Einladung an Russlands Flotte
Syriens Präsident Assad bietet in Moskau Stützpunkte an
Von Irina Wolkowa, Moskau *
Syrien ist nach Worten seines Präsidenten Baschar al-Assad grundsätzlich zur Stationierung
russischer Raketen als Reaktion auf das in Mitteleuropa geplante US-Raketenabwehrsystem bereit.
»Ich denke, Russland sollte wirklich über Gegenschritte nachdenken, um gegen seine Umzingelung
vorzugehen«, sagte Assad der russischen Zeitung »Kommersant« vom Mittwoch.
Zwei Mal schon hatte Syriens Präsident Baschar al-Assad in Moskau um moderne
Luftabwehrsysteme gebettelt. Vergeblich. Besorgt um die Reaktion der Weltöffentlichkeit und mit
Verweis auf seine internationalen Verpflichtungen hatte der Kreml höflich, aber bestimmt abgelehnt.
Bei Assads jetzigem dritten Besuch indes ist die politische Großwetterlage eine völlig andere. Nach
dem Krieg um Südossetien, wo eigentlich Russland und die USA gegeneinander kämpften und den
Verträgen über die Stationierung von Teilen der US-amerikanischen Raketenabwehr in Polen, die
die Außenminister beider Länder am gestrigen Mittwoch in Warschau unterzeichneten, sind die
Beziehungen zwischen Russland und dem westlichen Verteidigungsbündnis so schlecht wie nie
nach dem Ende des Kalten Krieges.
Auch hatte Assad schon vor dem Besuch durchblicken lassen, womit Syrien Moskaus
Lieferbereitschaft zu Luftabwehrsystemen honorieren würde: Mit einem Stützpunkt für die russische
Schwarzmeerflotte im syrischen Mittelmeerhafen Tartus. Dort befand sich bereits zu sowjetischen
Zeiten eine Basis für die materiell-technische Versorgung von sowjetischen Kriegsschiffen. Zu dem
Schiffsverband, den Russland jetzt dort stationieren will, so die Online-Agentur Newsru.com, werde
unter anderem der Flugzeugträger »Admiral Kusnezow« gehören, der syrische Gewässer bereits
mehrfach angelaufen haben soll.
Das Angebot ist für Moskau eine teuflische Versuchung. Der Grund: Handfeste Differenzen mit der
Ukraine über die Zukunft der russischen Schwarzmeerflotte, die gegenwärtig auf der Krim stationiert
ist, die zur Ukraine gehört. Die Pachtverträge für den dortigen Kriegshafen Sewastopol enden zwar
erst 2017. Kiew aber möchte im Hinblick auf den geplanten NATO-Beitritt die Russen früher los
werden und hat, um Druck zu machen, die Freizügigkeit ihrer Kampfschiffe bereits erheblich
eingeschränkt. Sein Land, so der ukrainische Präsident Viktor Juschtschenko gleich nach Beginn
des Krieges in Georgien, stehe Moskau als Aufmarschbasis für eine Aggression nicht zur Verfügung.

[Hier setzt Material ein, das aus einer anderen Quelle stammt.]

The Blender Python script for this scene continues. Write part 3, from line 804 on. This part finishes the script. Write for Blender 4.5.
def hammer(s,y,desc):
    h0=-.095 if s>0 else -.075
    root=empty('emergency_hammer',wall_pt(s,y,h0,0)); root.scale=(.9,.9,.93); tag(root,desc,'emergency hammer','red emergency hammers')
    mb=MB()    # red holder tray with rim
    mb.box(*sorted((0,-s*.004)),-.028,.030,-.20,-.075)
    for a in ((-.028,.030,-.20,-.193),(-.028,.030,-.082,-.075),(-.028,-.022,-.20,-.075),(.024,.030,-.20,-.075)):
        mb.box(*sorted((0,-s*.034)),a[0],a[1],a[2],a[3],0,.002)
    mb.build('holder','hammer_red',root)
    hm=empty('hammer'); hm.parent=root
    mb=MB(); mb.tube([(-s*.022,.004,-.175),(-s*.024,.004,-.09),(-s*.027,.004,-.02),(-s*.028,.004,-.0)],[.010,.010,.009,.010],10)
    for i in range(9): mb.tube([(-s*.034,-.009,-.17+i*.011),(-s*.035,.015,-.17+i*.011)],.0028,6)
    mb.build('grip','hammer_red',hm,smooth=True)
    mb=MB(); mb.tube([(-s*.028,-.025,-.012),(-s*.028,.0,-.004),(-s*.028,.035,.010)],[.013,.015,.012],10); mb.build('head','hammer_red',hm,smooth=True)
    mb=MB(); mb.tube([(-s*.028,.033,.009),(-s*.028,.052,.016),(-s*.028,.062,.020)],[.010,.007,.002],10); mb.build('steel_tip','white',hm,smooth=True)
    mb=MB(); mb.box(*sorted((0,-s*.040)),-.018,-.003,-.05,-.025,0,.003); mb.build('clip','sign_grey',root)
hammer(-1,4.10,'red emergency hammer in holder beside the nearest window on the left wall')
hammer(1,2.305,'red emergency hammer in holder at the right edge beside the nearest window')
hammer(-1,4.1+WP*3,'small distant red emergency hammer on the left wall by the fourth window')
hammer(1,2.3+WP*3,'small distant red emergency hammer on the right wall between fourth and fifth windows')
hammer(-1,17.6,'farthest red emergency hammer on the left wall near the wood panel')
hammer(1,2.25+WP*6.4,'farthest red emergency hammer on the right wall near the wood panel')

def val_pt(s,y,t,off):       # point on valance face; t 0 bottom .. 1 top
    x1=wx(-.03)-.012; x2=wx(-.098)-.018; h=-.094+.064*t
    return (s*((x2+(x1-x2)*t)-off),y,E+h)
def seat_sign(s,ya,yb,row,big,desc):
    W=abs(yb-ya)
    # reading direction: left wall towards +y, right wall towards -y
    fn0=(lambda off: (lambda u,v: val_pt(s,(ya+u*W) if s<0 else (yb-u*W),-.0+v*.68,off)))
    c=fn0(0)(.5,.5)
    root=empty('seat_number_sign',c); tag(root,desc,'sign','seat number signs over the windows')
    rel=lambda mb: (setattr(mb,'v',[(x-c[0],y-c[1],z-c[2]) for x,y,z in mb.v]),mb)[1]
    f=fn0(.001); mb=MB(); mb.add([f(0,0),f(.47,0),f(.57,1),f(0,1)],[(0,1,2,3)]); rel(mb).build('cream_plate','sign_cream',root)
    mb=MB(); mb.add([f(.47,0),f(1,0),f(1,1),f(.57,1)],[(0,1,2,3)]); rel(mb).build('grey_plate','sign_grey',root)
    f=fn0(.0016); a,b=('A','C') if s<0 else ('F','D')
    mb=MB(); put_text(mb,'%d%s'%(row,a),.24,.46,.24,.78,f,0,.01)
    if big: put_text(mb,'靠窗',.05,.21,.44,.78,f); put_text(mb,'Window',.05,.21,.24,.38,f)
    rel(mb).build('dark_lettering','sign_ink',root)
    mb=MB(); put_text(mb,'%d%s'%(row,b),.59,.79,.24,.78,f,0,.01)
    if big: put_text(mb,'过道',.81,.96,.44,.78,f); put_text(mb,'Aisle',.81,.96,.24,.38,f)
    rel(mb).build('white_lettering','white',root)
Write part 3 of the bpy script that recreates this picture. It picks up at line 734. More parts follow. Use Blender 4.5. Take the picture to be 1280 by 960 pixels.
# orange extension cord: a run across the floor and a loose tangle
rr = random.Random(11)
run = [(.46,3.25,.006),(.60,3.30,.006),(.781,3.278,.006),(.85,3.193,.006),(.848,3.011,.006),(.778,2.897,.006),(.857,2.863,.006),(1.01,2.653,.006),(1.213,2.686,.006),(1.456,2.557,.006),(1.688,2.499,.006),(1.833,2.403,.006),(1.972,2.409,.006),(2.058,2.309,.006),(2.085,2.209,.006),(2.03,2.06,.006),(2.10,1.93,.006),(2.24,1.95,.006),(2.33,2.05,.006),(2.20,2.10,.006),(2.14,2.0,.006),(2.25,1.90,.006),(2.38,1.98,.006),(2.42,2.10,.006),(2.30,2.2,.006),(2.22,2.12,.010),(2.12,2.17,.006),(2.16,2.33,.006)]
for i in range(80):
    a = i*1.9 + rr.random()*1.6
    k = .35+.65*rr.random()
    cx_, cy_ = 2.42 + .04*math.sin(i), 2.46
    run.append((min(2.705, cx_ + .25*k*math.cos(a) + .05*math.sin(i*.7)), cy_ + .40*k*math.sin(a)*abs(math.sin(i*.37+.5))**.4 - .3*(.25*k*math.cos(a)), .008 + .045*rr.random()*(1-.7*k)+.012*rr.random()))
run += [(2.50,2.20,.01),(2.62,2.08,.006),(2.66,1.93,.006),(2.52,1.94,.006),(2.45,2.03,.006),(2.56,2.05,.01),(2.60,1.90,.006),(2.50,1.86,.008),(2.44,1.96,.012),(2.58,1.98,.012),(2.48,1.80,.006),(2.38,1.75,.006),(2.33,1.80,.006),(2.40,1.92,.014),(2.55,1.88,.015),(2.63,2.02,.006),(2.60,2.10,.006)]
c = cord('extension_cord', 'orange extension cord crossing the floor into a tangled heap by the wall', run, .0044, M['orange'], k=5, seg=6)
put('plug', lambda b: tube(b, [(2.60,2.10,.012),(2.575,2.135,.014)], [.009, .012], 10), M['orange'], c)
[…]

Künftig müsse Russland daher drei Tage vor dem Auslaufen seiner Schiffe das Ziel der jeweiligen
Mission offenlegen und dazu auch eine Genehmigung der ukrainischen Regierung einholen.
Moskau sprach von »juristischem Laienspieltheater« und will bei den Präsidentenwahlen in
anderthalb Jahren Juschtschenkos Gegenspielerin unterstützen: Diese, die Ministerpräsidentin Julia
Timoschenko, hat sowohl in Sachen Schwarzmeerflotte als auch zu Kiews NATO-Beitrittsplänen
Verhandlungsbereitschaft signalisiert. Um ihr auf den Präsidentensessel zu helfen, so newsru.com,
sei der Kreml bereit, für ihren Wahlkampf eine nicht geringe Summe springen zu lassen.
Auf Waffenlieferungen für etwa eine Millarde Dollar einigte sich gestern in Moskau Präsident Dmitri
Medwedew mit seinem syrischen Gast. Russland beliefert gegenwärtig 89 Länder mit seinen
Waffen. Etwa 70 Prozent aller Exporte entfallen dabei auf traditionelle Partner wie China, Indien und
die Staaten des Nahen Ostens. Das Gesamtvolumen bezifferten Experten für 2007 mit weit über
sechs Milliarden Dollar. Exportschlager sind vor allem Schnellboote, Zerstörer und seegestützte
Raketen. Kampfjets und Kampfhubschrauber.